テイクアウト飲食店 ごみ箱未設置で「罰則」の自治体も

 テイクアウト飲食店については、ごみ箱未設置の場合に「罰則」をもうけている自治体もあります。

 ▼東京・渋谷区 (一部地域)
 テイクアウトを伴う店のごみ箱
 →事業者自身が設置・回収に責任

 ▼大分・由布市 (一部地域)
 テイクアウト提供飲食店のごみ箱
 →ごみ箱は市が提供
  回収費は事業者

「ポイ捨てはほぼなくなった」最先端の“スマートごみ箱”とは?

 一方、大阪・道頓堀と京都・嵐山で「ポイ捨てはほぼなくなった」と効果をあげているのが「スマートごみ箱」。

 ごみの蓄積量を感知するセンサーが付いていて、ごみが溜まると回収担当者のスマートフォンに通知してくれると言います。
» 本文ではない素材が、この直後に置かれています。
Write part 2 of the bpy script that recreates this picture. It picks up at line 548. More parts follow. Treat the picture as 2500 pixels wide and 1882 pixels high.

また、ごみが溜まると自動的に5分の1に圧縮してくれる機能も付いていて、通常のごみ箱よりもたくさんのごみが入るそうです。

 ただ、街にごみ箱を増やすことにより、タバコ・ハンディファンなどを原因とする「火災」や「家庭ごみ持ち込み」といったデメリットもあると言います。